Article in the Daily/Sunday Telegraph, date unknown, by Sukhdev Sandhu


University of the Ghetto makes way for 'ideas store'

At 5pm tills Saturday, a member of staff will call for closing time at Whitechapel Public Library. As she does so, it will mark the end of one of the most remarkable institutions in the East End of London. Ever since it first opened its doors to the public in 1892, the library, often described as the 'University of the Ghetto", has been a haven for generations of refugees and migrants.

A newspaper article from 1900 reported that nearly 3,000 local people, most of whom had fled pogroms in eastern Europe, were packing the reading rooms. Until the 1970s, when they completed their exodus to the elevated heights of Stamford Hill and Golders Green, working-class Jewish men and women went there to read the books and newspapers that they lacked in their tenement homes.

It was here that the war poet Isaac Rosenberg met future artists such as Mark Gertler and David Bomberg. It was here that the novelists Simon Blumenfeld and Willy Goldman, historian Jacob Bronowski, and playwrights Arnold Wesker and Bernard Kops educated themselves. Kops wrote a poem about the place in which he confessed: "The door of the library was the door into me."

Rachel Lichtenstein, co-author of Rodinsky's Room, a book of essays about Whitechapel, says: "It's not like a synagogue that has lost its community. It has never closed its doors. Historically, it's unique."

The library, unlike many up and down the country, is still very popular, though its users these days come from Mogadishu or Sylhet rather than Polish shtetls. Many young Muslims, especially girls, see it as a vital breathing space away from home and the local mosque.

The library is loved by the local community. Its history reflects their struggles and yearnings. Not only does it stand halfway between the sites of two bomb blasts - that at Aldgate tube station last month, and that of the Brick Lane restaurant attacked by a xenophobic nailbomber in 1999 - but it was itself damaged by German planes during the Blitz. Yet it has survived for decades.

Peeling and underfunded it may have been, but no one ever went there for its decor. They did so because it represented an ideal of autodidactic self-improvement, because it offered a community based on knowledge and ideas rather than bloodlines, and because, in an age when so much public culture is becoming privatised and niche-driven, it has remained friendly and open to all.

The building's lack of architectural frills recalls an era when libraries were about edification rather than entertainment. The library building has been bought by the Whitechapel Art Gallery next door and, come September, a new library will open on a site next to a local branch of Sainsbury's. It will be rechristened "Whitechapel Ideas Store".

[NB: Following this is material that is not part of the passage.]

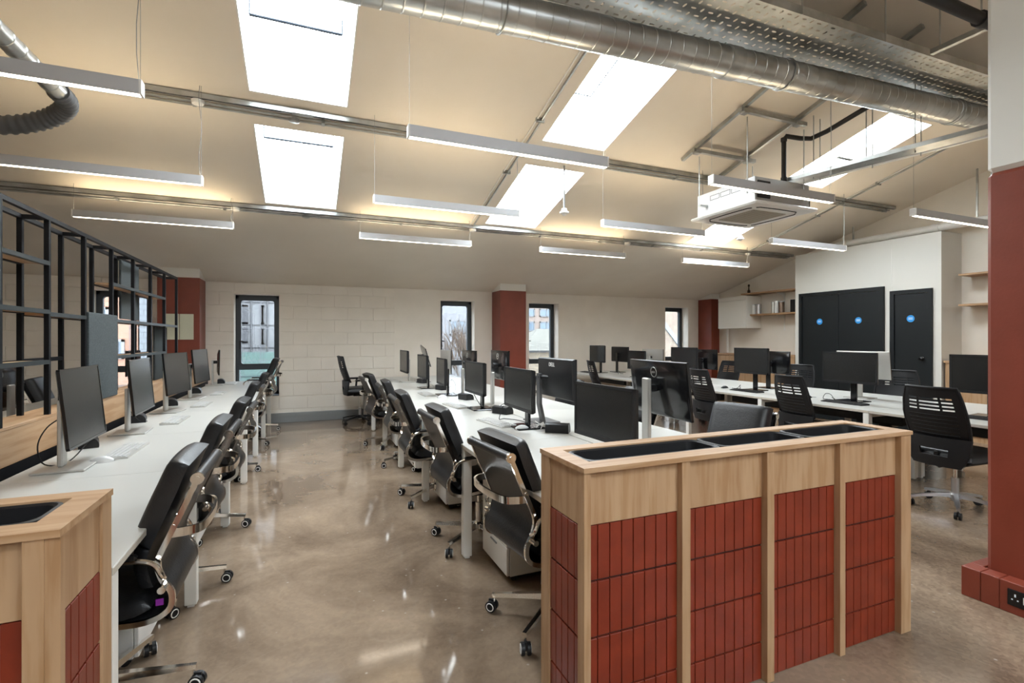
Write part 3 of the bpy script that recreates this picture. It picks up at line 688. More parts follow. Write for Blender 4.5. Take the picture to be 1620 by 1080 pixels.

Designed by architect David Adjaye, it will be sleek and smart, decked out with a cafe and dozens of internet terminals. Perhaps this is the right thing to do when applications such as Google have taken over many of the functions of reference libraries, and chains such as Waterstone's have tried to make book-browsing and purchasing an aesthetically pleasing activity.

Still, the shift from "library" to "store" is a telling one: retailing is sovereign these days. What's lost in the translation is not just the ideal of knowledge as standing a little apart from the rest of the leisure economy, but the historical continuity that the Whitechapel Public Library's name and the building itself guaranteed.

In the book of the East End, its closure is one of the very saddest stories of all.